Podjęcie decyzji o tym, czy wchodzić w związek z osobą z pracy to konieczność przemyślenia sporej ilości kwestii. Co zrobię, jeśli nam nie wyjdzie? Czy poradzę sobie z awansem mojej drugiej połówki i tym, że będzie moim zwierzchnikiem? Jak zareaguje szef i współpracownicy? Czy mogę stracić pracę bądź szanse na awans, a jeśli tak, to co dla mnie jest w tym momencie ważniejsze? Na takie kwestie pracownicy często nie zwracają uwagi decydując się na wejście w bliską relację ze współpracownikiem. Potwierdzają to psychologowie - Judith Sills, doktor psychologii, zwraca uwagę na to, że osoby zakochane dotyka złudzenie wyjątkowości ich związku oraz przekonanie o tym, że nikt z biura nie domyśla się tego, że para jest w bliskiej relacji. Sills podkreśla, że te złudzenia się powszechne dla niemalże wszystkich pracowników decydujących się na romans w pracy. Uniemożliwiają one racjonalne podejście do tematu i zaplanowanie działań oraz przewidzenie konsekwencji podejmowanych decyzji. Dlatego - kiedy romans się kończy lub
odkrywa go przeciwny takim relacjom szef – pracownicy cierpią i nierzadko przynajmniej jedno z nich musi zmienić pracę.
Biurowa miłość na całe życie?
Romans w biurze może się źle skończyć. Z ankiety Praca.pl wynika jednak, że 23 proc. osób właśnie w pracy poznało osobę, z którą teraz spędza życie.
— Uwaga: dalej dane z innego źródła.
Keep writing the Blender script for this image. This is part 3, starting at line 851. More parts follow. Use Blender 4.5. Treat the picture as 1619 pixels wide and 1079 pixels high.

Czy zatem unikać flirtów i ukradkowych spojrzeń skoro to właśnie w pracy można poznać ta najważniejszą osobę? Decydując się na związek ze współpracownikiem trzeba po prostu liczyć się z konsekwencjami. I przemyśleć to, co stanie się z naszą pracą, jeśli polityka firmy jest przeciwna związkom w biurze lub jeśli ta relacja się po prostu nie uda.